The lyrics to that one came out of an exercise. I bought this big chalkboard for the studio and instead of getting soundproofing material, like those wooden things that you see all over studios, I got bookshelves and brought in all my books and records and stuff like that. The idea of this record was to be a lot more collaborative and do more as a band in the room. That can be like pulling teeth with a group of grown men who watch too much TV. But for “Sky Beaming” I was like, “Let’s take five books at random and I’m going to set this timer; you’ve got 30 seconds to pick two words out of each of these books and go write the two words on the chalkboard.” So we filled up the chalkboard—and it’s really big—and then we just started creating this map and connecting phrases that would come out of instruction manuals to different kinds of fiction and stuff like that.

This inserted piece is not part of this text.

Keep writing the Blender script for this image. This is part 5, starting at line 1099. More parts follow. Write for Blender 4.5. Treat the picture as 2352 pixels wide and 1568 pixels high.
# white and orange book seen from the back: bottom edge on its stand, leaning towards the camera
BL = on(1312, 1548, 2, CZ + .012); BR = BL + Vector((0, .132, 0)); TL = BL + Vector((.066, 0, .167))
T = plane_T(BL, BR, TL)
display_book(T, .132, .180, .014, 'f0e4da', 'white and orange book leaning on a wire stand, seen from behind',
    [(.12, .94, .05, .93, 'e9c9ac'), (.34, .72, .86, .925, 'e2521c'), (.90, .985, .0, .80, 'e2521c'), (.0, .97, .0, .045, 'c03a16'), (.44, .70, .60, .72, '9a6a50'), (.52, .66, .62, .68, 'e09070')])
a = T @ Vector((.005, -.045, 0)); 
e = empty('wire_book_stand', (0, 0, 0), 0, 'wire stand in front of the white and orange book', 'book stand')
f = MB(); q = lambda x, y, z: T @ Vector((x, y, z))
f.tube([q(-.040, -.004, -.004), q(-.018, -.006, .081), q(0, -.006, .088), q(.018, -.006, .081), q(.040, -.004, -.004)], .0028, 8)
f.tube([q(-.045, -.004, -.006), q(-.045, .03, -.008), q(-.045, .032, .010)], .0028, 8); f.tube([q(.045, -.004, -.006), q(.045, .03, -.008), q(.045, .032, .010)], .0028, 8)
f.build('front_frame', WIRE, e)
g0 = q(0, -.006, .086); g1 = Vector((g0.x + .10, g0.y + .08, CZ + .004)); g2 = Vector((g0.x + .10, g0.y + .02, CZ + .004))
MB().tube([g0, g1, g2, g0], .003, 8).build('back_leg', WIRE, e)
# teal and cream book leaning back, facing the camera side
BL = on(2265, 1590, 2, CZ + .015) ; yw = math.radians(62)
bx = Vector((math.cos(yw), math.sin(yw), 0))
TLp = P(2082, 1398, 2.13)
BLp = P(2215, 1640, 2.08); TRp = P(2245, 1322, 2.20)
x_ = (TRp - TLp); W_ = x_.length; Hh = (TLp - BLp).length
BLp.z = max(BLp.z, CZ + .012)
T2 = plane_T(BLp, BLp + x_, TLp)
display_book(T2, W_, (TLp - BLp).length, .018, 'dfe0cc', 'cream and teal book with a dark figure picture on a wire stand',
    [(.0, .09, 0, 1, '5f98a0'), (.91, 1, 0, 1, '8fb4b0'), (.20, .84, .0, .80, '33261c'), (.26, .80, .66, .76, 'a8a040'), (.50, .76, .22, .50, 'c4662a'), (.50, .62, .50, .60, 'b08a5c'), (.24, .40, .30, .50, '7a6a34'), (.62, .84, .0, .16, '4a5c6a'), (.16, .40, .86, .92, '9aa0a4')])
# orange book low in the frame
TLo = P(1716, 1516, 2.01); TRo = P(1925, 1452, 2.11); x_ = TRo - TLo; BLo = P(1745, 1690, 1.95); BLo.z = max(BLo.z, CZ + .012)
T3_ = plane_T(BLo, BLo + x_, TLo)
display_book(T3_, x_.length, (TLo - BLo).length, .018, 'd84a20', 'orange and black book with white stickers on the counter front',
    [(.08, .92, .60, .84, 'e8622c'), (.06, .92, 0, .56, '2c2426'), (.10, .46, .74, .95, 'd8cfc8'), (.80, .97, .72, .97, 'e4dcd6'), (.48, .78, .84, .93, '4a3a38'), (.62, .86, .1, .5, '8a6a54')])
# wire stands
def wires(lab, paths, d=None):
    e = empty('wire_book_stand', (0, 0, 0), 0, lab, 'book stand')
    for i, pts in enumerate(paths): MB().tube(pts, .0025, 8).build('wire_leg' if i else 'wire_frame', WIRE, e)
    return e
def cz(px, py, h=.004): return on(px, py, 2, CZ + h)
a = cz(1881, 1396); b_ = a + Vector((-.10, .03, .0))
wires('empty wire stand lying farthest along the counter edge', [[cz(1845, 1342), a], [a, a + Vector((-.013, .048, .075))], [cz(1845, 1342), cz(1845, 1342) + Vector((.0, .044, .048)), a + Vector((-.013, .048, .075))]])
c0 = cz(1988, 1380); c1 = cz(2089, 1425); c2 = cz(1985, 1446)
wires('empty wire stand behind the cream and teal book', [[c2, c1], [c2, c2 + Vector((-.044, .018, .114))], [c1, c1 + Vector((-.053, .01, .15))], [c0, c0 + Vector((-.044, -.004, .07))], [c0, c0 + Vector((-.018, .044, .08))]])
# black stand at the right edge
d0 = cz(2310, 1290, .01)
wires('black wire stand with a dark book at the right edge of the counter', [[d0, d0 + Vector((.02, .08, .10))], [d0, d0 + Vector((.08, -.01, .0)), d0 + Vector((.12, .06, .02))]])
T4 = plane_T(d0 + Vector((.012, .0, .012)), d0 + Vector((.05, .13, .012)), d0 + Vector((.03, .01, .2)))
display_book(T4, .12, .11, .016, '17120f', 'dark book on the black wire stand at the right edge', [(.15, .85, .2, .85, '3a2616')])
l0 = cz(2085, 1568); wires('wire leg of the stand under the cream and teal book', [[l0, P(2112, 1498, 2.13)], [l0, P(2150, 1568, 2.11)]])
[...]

Then I built the lyrics to that tune from that exercise.


“BACKSEAT DRIVER”

We were going for something in between Stevie Wonder and Weather Report on the head of this tune, but it’s mostly a Stevie Wonder nod in feel and production. “Backseat Driver” and “It Might Get Dark” were the first two tunes and, when I wrote them, I was in the same headspace and just skeptical.

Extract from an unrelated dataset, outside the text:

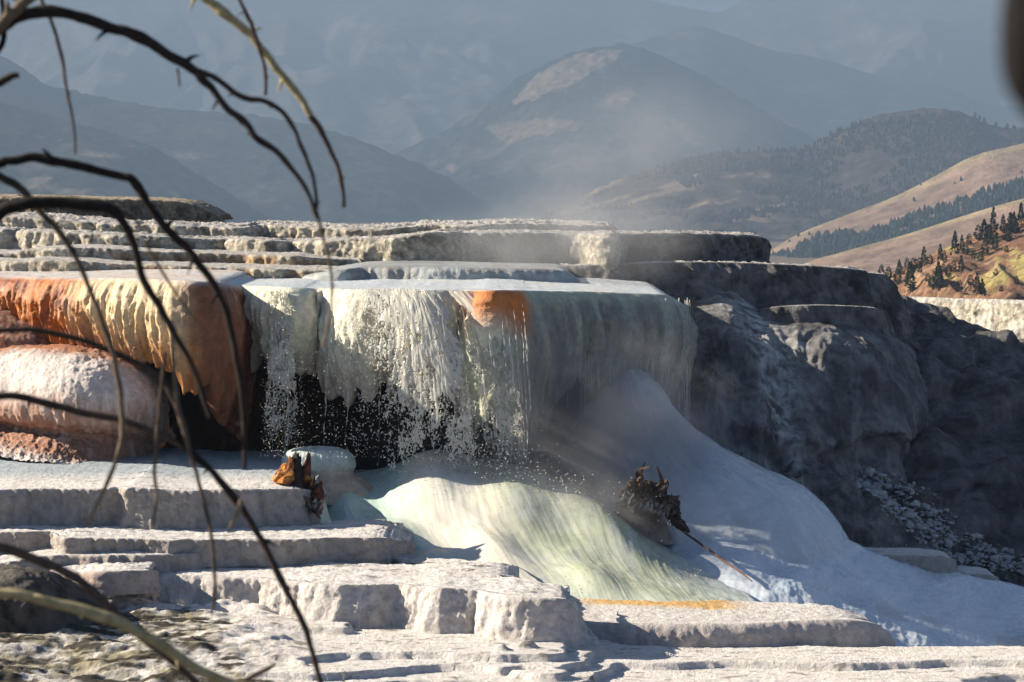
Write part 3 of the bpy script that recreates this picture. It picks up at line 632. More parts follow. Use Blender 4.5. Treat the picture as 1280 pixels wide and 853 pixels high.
def rubble():
    A = np.concatenate([A_b.reshape(-1, 3), A_s2.reshape(-1, 3)])
    px, py = proj(A)
    cx = np.array([1085, 1110, 1150, 1190, 1230, 1270]); cy = np.array([598, 625, 650, 675, 698, 712])
    d = np.abs(py-np.interp(px, cx, cy))
    w = np.interp(px, [1085, 1130, 1180, 1230, 1290], [12, 24, 28, 16, 9])
    ok = (px > 1070) & (px < 1300) & (d < w*(1+.4*RNG.normal(size=len(px)))) & (py > 590)
    idx = np.nonzero(ok)[0]; idx = idx[RNG.permutation(len(idx))[:2400]]
    r = RNG.gamma(1.2, .018, len(idx))+.010
    col = mix(np.array([.40, .40, .40]), np.array([.62, .61, .60]), RNG.random(len(idx)))
    o = blob_cloud('rock_rubble', A[idx]+[0, -.05, .02], r, M_trav, col, .16, ico=True)
    tag(o, 'pale broken rubble strewn down the foot of the dark cliff', 'rubble', kind='stuff')
rubble()

# =================================================================== FALLING WATER
def lace(dens_fn, f=9.0):
    def k(A, u, v):
        x, z = A[..., 0], A[..., 2]
        wx = x+.06*fbm(x*5, z*5, 1, 3); wz = z+.08*fbm(x*5, z*4, 6, 3)
        p1 = np.abs(fbm(wx*f, wz*f*.62, 1, 3, .6)); p2 = np.abs(fbm(wx*f*1.9, wz*f*1.3, 8, 2)); p3 = np.abs(perlin(wx*f*.8+9, wz*f*.25, 4))
        strand = np.minimum(np.minimum(p1*.95, p2*1.2+.02), p3*1.5+.02)
        d = dens_fn(u, v)
        patch = .15+1.5*speck(A*[1, 1, .7], 3.2, -.30, .30, z=3)
        col = sm(.1, .7, ridged(x*4+.3*fbm(x*2, z*2, 2), z*.35, 2, 3))
        th = d*.55*patch+d*.35*col-.02
        e = u+.10*fbm(z*3, x*2, 4, 3)
        th = th*sm(0, .10, e)*sm(1, .90, e)
        th = th*sm(1.03, .86, v+.10*fbm(x*4, z, 7, 3))
        return strand < th
    return k
white_c = lambda A, u, v: np.tile(np.array([.8, .82, .8]), A.shape[:2]+(1,))
def sheet(name, ctrl, n, m, dens, label, d=.04):
    o, A = loft(name, ctrl, n, m, M_foam, white_c, lambda P, u, v: d*fbm(u*8, v*4, 4, 3)+d*.6*fbm(u*22, v*14, 2, 3)*sm(.1, .6, v)+.012*ridged(u*30, v*4, 2, 2), keep=lace(dens))
    md = o.modifiers.new('thickness', 'SOLIDIFY'); md.thickness = .012
    return tag(o, label, 'waterfall', kind='structure'), A
_, SA = sheet('water_fall', [
    [(430, 362, 48.57), (460, 361, 48.38), (500, 361, 48.19), (525, 363, 48.07), (548, 366, 48.01)],
    [(424, 395, 48.25), (460, 385, 47.98), (505, 383, 47.71), (540, 390, 47.55), (568, 405, 47.5)],
    [(412, 450, 48.01), (458, 440, 47.64), (510, 438, 47.34), (552, 445, 47.14), (583, 458, 47.2)],
    [(404, 510, 47.99), (452, 508, 47.57), (512, 506, 47.23), (562, 508, 47), (596, 515, 47.1)],
    [(398, 572, 47.97), (448, 585, 47.53), (512, 592, 47.18), (568, 590, 46.95), (602, 584, 47.1)]], 260, 300,
    lambda u, v: (.42-.23*sm(.10, .45, v)-.065*sm(.45, .8, v)+.07*sm(.45, .8, u)*sm(.4, .6, v))*(.22+.78*sm(.18, .55, u)), 'wide lacy white waterfall splashing off the middle of the shelf')
_, SB = sheet('water_fall', [
    [(338, 362, 49.2), (345, 362, 49.15), (355, 363, 49.15), (362, 364, 49.2)],
    [(336, 420, 48.9), (346, 415, 48.8), (356, 415, 48.8), (368, 420, 48.9)],
    [(330, 490, 48.8), (343, 480, 48.7), (356, 480, 48.7), (372, 490, 48.8)],
    [(326, 560, 48.8), (340, 560, 48.7), (356, 560, 48.7), (374, 560, 48.8)]], 200, 60,
    lambda u, v: .10+.12*sm(.35, .5, v)*sm(.85, .6, v), 'thin broken white water strand left of the main fall')
_, SD = sheet('water_fall', [
    [(560, 365, 48.2), (575, 364, 48.1), (590, 364, 48.1), (600, 366, 48.2)],
    [(585, 400, 47.8), (600, 395, 47.7), (618, 400, 47.7), (628, 410, 47.8)],
    [(590, 460, 47.6), (610, 455, 47.5), (632, 460, 47.5), (645, 468, 47.6)],
    [(600, 520, 47.5), (618, 520, 47.4), (640, 520, 47.4), (655, 525, 47.5)],
    [(605, 585, 47.5), (622, 585, 47.4), (642, 585, 47.4), (660, 585, 47.5)]], 200, 90,
    lambda u, v: .35-.22*sm(.15, .6, v), 'thin white water veil at the right side of the fall')
# fine dribbles along the right curtain
def dribbles():
    Vs = []; Q = []; off = 0
    for i in range(46):
        px0 = 700+160*RNG.random()**.7 if i > 3 else 856+2*i
        Y0 = np.interp(px0, [690, 740, 790, 830, 862], [49.4, 50, 50.6, 51.1, 52.3])-.36
        y0 = 372+RNG.random()*30; y1 = y0+60+RNG.random()*110
        if i <= 3: y1 = 600; y0 = 375
        m = 40; yy = np.linspace(y0, y1, m)
        P = at(px0+1.2*fbm(yy*.05, i*3.3, 0, 2)+.6*fbm(yy*.4, i*3.3, 5, 2), yy, Y0-.1*np.linspace(0, 1, m))
        r = (.006+.005*RNG.random())*np.clip(.6+fbm(yy*.25, i*1.7, 2, 3)*1.6, .12, 1.6)
        a = np.arange(4)*np.pi/2
        R = P[:, None]+np.stack([np.cos(a)[None]*r[:, None], np.sin(a)[None]*r[:, None], 0*r[:, None]+0*a[None]], -1)
        Vs.append(R.reshape(-1, 3))
        for j in range(m-1):
            for k in range(4):
                Q.append((off+j*4+k, off+j*4+(k+1) % 4, off+(j+1)*4+(k+1) % 4, off+(j+1)*4+k))
        off += m*4
    o = quads_mesh('water_dribbles', np.concatenate(Vs), np.array(Q), M_foam, np.tile([.8, .8, .8], (off, 1)))
    tag(o, 'fine white dribbles of water hanging from the right curtain', 'water', kind='stuff')
dribbles()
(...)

The feel of the Les McCann tune, “Compared to What”—the is it real or not at all sentiment. That’s been one of my favorite tunes for a long time. I’m trying to echo that sentiment as a reference to [Marvin Gaye’s] “Inner City Blues” and “It Might Get Dark”—we’re not making that music. We’re not doing that kind of production, not making that kind of music necessarily, but I’m super connected to that. That’s been my favorite stuff since I could drive. So we’re just trying to align ourselves in a more spiritual way rather than in an overtly referential way.

“GOOD NEWS”

“Good News” is another one that Sam is on. “Fine Slime” and “Good News” are the only two that featured another guitar player on the record, and it can’t get better than Sam. On that one, I just had that descending acoustic guitar thing that was kind of like the Doug Sahm song “I Don’t Want to Go Home.” It’s a really beautiful song. So it’s similar to that. I wanted to have a groovy, acoustic, sentimental- feeling tune, although it ended up rocking a lot harder than I had imagined.

Sam brought that lead part, and it kind of led us to the Swedish band Dungen. We mentioned that group a couple of times in the sessions—“Why don’t we try to make it groovy like that.” It’s also a nod to Mayo Thompson; he was in this psychedelic band Red Krayola from Houston. On the front of the last record, we used this intro: “We’re gonna have music…” and that bit is from a Red Krayola album [“Music” on God Bless the Red Krayola and All Who Sail With It]. He did a solo record that’s brilliant called Corky’s Debt to His Father— “Telephone, telephone, please end my blues” is a line from it [on “Horses”]. It’s a great record, and I’m hoping that a little bit of it rubs off on our thing.